Sometimes a sensitive soul will say “oh that’s awful… how can you say that?”

My justification is that my cynical, snide, or dark humored comment doesn’t make the plight worse for anyone involved in the story, yet it keeps me and my coworkers from curling up in the fetal position.

"What if it was your mother?" It’s not… and it’s not your mother either. If it is, I’ll shut up.

And truly, if you don’t laugh you cry.

I have cried. The Oklahoma City bombing was tough. What you didn’t see at home were the pictures from the daycare center as firefighters pulled young children out.

We all remember 9/11.

And being in New Orleans was brutal for the first few days. But, once the exhaustion kicked in, we could laugh about anything again. Someday I’ll write about the dog and the corpse. Good times.

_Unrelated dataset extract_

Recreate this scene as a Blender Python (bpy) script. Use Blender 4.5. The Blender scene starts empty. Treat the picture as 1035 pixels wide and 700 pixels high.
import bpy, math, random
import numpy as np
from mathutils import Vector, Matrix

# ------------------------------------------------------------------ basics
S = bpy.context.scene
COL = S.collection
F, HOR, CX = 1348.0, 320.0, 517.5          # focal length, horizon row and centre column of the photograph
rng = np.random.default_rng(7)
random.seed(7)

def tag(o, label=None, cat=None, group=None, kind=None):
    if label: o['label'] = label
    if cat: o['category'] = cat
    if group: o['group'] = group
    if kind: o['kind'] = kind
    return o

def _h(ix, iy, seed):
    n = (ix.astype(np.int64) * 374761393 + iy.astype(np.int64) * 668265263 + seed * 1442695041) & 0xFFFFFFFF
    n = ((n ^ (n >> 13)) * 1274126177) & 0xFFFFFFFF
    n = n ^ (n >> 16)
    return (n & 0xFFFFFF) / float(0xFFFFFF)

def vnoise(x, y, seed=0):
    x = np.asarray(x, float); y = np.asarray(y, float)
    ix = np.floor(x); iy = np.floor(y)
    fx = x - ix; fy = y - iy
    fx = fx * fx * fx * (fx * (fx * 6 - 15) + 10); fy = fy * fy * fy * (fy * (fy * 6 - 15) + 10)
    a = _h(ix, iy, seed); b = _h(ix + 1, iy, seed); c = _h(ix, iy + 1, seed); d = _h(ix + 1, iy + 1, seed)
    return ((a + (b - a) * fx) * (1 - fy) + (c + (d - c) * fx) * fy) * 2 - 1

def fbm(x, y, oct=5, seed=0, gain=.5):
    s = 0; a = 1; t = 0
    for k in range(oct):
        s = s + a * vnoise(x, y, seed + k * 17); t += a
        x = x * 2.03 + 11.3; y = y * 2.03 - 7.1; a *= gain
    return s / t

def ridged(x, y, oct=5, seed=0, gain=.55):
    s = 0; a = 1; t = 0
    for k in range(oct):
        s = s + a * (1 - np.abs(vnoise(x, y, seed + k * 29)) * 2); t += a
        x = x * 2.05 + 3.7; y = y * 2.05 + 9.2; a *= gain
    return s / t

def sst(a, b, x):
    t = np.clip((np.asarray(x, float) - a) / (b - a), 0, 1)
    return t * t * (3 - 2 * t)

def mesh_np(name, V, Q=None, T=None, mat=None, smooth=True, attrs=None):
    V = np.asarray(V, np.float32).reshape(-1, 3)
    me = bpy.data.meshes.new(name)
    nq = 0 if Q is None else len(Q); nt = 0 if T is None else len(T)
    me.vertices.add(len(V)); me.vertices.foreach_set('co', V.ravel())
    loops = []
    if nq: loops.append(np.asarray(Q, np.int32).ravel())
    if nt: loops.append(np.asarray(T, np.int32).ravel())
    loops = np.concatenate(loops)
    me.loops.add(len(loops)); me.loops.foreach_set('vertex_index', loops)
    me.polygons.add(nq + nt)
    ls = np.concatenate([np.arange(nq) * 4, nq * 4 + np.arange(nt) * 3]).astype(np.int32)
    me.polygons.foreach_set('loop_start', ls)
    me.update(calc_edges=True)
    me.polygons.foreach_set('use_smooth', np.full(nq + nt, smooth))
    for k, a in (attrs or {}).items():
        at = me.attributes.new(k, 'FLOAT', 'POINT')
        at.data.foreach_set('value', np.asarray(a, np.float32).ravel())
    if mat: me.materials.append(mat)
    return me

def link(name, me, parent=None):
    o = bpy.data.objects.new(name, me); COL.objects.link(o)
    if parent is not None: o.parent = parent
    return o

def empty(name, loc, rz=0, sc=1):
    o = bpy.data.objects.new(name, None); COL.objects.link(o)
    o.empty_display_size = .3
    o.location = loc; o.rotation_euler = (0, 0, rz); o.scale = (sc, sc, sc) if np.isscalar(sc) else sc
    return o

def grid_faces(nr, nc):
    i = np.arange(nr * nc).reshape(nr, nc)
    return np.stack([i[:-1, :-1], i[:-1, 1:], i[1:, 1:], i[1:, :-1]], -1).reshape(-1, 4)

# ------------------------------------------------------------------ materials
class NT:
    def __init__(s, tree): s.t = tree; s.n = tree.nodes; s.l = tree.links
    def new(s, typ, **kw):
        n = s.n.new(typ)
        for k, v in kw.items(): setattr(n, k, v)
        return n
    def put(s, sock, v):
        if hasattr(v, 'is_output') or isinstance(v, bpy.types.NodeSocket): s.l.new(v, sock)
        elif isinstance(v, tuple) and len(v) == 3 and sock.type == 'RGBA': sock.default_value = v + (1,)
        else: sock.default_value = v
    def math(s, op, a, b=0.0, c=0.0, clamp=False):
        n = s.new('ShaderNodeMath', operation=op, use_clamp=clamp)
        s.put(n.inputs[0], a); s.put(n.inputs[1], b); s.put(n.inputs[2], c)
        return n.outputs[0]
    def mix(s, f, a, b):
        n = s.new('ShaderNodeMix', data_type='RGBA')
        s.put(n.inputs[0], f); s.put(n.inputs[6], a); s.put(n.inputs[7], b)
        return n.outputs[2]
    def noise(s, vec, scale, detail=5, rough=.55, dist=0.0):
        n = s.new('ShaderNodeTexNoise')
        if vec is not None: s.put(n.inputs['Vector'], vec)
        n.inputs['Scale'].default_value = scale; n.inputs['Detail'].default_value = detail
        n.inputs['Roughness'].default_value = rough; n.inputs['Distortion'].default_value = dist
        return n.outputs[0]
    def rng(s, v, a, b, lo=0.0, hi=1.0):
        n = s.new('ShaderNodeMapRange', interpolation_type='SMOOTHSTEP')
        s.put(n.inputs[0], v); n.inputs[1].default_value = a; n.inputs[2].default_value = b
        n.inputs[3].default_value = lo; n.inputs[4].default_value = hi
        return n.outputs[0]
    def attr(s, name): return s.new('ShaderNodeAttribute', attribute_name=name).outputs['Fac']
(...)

This week we’re covering the sort of story about which there are no jokes. We just hear more and more of the details and our jaws hang open.

A grown man and two female cohorts, accused of sexually assaulting children over a period of several years. Some of the victims were infants.

Are you kidding me?

How is that possible? How can a human being see anything sexual in little children? How can a human being look at an infant and get turned on?

How does a guy get a couple of friends to help him carry out the sick plan?

Of the three people involved, how could not a single one think, “hmmm, this is a crime against humanity and all that’s good and natural in this world”?

Fortunately for everyone in the world, stories like this don’t happen very often. And that is why it’s news. Fortunately for us in the newsrooms this doesn’t happen very often, or we wouldn’t be able to come to work.

And the truth is, if I couldn’t pretend a little that a lot of the bad stuff I write about everyday had a little bit of humor in it, I wouldn’t ever be able to come to work.